Ha recibido múltiples premios y galardones, pero eso no le ha hecho acomodarse y sigue trabajando en nuevos proyectos: “Me encanta la cocina –insiste-, pero como entiendo que eso ya lo domino, el cuerpo me pide hacer otras cosas, emprender, montar una planta de producción, me pide gestionar eventos, fincas y de todo, un montón de cosas que tenemos por desarrollar. Hemos comprado un terreno aquí al lado para hacer otro proyecto que tengo en la cabeza… Es una evolución”.

Tiene ahora, en periodo de pruebas, una propuesta de carta con “lo que me pide el cuerpo”. Explica que lo experimentó la noche anterior con unos clientes a los que “no les pregunté qué querían cenar. Les ofrecimos lo que entendíamos que les podía apetecer, sin pretender sorprenderlos. No va de eso. Son invitados, quieres agradar”. Quienes pasan por la prueba “se van muy contentos, ¿por qué no hacer lo mismo con cualquiera que venga?”.

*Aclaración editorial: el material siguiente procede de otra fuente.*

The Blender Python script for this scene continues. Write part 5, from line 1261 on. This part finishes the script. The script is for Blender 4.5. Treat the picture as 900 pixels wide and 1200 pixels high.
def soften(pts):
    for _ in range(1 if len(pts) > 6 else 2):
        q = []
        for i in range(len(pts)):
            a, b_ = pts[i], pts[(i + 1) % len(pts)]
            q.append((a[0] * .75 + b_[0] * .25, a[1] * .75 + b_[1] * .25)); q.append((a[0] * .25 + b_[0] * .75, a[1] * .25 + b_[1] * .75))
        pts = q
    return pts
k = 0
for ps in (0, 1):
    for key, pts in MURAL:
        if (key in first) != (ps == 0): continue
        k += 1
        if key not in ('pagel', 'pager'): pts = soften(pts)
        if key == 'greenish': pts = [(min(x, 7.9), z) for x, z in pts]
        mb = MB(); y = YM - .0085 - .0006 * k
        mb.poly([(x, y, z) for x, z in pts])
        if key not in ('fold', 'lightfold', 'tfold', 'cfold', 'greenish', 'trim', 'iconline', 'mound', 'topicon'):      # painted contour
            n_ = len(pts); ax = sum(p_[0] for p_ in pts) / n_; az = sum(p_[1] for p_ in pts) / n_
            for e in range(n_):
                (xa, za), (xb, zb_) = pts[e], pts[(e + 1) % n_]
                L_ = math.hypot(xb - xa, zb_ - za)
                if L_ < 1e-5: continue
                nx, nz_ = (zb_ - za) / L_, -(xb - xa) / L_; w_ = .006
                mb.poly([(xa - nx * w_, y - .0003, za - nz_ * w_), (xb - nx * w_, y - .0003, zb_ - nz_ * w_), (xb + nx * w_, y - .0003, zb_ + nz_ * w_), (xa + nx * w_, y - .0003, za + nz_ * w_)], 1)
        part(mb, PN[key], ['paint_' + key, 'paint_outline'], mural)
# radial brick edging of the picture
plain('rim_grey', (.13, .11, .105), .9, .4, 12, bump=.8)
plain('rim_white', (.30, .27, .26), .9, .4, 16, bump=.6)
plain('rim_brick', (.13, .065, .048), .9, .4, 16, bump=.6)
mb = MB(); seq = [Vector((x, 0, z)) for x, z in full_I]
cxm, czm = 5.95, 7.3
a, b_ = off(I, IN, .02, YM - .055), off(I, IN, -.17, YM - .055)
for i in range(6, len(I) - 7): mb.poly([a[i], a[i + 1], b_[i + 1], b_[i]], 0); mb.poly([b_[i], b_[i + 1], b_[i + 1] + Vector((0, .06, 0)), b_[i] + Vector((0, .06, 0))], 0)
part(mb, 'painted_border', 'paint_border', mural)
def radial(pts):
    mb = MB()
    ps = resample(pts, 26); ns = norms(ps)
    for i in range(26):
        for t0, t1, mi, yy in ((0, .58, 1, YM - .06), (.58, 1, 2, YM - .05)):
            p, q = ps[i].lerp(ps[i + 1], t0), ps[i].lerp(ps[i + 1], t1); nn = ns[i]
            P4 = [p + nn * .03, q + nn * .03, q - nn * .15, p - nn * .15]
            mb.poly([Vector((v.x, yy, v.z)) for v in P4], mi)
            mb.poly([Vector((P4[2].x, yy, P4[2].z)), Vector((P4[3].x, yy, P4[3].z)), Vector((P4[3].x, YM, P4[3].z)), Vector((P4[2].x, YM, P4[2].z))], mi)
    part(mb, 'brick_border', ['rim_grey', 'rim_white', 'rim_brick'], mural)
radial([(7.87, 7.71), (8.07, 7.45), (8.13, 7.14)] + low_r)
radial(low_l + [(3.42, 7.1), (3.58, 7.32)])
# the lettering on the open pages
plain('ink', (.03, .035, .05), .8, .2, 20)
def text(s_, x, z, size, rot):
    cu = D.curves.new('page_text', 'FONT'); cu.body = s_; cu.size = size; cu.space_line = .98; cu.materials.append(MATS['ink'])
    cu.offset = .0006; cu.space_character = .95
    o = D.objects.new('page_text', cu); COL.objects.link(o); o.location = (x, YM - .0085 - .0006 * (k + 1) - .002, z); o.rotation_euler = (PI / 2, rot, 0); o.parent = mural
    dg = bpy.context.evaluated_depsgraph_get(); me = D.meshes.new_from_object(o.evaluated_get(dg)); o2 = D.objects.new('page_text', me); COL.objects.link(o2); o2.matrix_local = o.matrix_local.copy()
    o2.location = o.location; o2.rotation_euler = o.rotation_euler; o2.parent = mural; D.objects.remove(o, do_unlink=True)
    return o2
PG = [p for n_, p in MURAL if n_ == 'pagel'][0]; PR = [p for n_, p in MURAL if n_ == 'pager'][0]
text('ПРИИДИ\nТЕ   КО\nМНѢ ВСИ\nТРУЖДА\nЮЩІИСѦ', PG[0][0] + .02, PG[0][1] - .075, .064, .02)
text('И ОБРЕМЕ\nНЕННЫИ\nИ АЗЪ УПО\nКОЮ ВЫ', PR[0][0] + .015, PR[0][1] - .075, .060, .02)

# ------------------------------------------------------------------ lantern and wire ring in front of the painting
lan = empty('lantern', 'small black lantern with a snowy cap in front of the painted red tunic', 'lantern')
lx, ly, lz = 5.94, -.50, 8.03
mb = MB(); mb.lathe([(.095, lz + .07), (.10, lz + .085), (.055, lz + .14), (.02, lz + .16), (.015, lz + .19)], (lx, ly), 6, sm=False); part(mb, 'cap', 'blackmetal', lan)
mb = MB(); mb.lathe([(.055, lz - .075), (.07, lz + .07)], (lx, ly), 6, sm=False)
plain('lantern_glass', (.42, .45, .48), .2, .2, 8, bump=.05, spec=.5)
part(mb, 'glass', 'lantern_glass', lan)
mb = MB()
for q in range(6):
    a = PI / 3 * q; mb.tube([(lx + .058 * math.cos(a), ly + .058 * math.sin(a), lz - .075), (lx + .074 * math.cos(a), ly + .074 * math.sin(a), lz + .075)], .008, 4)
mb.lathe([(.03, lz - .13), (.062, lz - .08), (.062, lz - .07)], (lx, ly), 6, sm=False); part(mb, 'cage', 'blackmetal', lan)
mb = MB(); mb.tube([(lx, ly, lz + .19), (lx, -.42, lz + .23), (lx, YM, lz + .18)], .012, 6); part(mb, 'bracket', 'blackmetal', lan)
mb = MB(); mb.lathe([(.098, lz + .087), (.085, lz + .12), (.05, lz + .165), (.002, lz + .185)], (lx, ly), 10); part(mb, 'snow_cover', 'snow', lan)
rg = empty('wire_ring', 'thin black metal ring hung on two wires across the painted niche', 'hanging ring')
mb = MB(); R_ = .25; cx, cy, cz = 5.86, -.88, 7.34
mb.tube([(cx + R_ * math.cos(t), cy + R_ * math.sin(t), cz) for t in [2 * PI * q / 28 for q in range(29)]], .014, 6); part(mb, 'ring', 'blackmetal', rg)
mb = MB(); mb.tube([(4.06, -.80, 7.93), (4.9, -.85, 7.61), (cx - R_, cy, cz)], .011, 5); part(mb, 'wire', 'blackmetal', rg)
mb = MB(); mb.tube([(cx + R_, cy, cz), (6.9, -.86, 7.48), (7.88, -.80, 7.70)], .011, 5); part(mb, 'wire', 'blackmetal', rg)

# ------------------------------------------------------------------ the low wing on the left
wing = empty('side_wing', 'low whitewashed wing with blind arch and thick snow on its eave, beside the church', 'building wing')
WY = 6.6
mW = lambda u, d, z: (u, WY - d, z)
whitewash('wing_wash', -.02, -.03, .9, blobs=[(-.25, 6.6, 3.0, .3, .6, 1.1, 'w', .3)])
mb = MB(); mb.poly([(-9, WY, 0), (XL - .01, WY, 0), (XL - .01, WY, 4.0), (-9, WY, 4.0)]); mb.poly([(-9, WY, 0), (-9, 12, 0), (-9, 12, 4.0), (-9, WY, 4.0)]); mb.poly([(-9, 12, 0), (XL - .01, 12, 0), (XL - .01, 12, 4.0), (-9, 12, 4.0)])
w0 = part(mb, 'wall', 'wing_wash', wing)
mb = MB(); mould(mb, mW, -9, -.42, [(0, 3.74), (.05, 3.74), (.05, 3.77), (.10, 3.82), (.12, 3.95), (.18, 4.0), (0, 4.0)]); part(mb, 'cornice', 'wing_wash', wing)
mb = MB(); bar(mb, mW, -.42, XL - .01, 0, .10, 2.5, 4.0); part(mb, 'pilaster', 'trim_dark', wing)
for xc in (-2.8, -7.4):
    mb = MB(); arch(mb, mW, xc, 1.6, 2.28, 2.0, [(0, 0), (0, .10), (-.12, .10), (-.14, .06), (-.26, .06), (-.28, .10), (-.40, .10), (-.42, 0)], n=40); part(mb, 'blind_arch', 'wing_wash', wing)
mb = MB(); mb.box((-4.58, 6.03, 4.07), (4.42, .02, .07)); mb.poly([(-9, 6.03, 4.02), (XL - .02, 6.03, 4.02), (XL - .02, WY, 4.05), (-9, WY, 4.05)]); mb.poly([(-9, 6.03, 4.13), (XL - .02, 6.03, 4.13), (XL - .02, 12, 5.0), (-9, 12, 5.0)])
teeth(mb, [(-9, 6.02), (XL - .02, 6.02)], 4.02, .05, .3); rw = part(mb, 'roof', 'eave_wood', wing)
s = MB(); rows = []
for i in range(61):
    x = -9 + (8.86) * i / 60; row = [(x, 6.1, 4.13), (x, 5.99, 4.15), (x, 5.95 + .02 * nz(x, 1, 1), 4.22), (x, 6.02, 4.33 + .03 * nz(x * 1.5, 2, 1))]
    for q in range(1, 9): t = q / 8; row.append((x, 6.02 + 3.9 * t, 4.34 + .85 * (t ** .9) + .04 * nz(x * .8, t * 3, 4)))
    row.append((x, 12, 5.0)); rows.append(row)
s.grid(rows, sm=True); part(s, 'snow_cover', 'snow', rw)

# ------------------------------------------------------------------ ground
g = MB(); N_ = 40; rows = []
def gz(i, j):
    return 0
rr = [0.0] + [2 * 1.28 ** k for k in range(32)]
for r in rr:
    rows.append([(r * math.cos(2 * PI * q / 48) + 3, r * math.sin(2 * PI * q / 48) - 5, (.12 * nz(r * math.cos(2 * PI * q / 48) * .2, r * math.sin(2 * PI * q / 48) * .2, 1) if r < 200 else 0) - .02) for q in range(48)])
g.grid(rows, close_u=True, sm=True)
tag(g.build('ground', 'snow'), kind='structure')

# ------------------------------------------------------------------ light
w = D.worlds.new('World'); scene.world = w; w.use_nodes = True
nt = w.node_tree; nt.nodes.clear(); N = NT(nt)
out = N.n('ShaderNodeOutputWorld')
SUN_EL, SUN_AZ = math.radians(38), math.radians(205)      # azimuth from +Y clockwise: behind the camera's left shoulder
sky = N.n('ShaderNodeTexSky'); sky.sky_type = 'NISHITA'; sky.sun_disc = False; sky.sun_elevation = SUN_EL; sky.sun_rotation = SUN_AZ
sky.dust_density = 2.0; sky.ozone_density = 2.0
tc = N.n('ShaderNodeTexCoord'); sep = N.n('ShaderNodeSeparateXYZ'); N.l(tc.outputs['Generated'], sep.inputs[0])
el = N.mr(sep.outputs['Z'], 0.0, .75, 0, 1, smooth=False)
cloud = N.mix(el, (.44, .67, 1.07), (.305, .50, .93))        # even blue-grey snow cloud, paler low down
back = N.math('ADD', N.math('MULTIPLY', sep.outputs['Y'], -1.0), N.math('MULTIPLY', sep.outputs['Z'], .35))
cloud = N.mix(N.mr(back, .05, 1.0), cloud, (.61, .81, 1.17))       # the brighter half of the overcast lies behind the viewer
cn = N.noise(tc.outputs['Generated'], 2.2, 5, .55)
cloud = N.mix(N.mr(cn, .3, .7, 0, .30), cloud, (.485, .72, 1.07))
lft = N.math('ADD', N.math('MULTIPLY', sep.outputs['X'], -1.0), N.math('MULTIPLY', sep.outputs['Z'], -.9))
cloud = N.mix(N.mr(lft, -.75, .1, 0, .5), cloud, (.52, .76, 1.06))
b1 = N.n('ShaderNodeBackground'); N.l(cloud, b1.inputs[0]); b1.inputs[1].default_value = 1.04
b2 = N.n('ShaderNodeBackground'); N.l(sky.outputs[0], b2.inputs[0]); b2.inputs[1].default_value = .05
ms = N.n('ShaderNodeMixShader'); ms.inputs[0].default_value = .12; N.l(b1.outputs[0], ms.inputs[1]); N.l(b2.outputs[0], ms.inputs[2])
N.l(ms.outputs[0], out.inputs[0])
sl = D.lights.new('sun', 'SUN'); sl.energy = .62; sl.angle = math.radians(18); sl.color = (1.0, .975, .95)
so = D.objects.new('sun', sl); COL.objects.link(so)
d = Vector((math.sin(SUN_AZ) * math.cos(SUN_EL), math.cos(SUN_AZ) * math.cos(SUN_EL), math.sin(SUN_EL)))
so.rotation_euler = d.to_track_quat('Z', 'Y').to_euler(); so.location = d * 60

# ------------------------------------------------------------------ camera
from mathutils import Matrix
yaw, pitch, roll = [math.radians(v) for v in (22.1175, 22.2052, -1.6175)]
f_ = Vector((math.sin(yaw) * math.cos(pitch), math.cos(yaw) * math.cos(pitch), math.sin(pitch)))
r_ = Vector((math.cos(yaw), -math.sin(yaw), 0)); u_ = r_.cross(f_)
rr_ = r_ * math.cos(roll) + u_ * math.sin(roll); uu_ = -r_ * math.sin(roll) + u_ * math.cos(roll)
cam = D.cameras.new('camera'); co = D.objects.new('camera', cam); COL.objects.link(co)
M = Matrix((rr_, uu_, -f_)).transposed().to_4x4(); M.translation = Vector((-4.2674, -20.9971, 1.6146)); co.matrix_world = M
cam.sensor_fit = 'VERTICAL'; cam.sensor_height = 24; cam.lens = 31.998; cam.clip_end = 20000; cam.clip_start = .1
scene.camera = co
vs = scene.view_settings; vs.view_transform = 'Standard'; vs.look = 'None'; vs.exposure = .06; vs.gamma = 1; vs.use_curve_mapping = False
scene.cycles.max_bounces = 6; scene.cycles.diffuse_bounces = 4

Sigue hablando de ideas, planes y le hacemos aterrizar preguntándole qué va a comer o qué le apetecería comer hoy. Sonríe, piensa y finalmente se decanta “por una alcachofa en condiciones, o cardo… No sé, es que la verdura es una cosa…”. Y un pescado, porque dice que aún está paladeando el rodaballo que comió dos días antes en el Asador Olaverri, “¡Genial! Ayer les decía en esa cena que me comería el rodaballo del Olaverri. ¡Cómo estaba!”.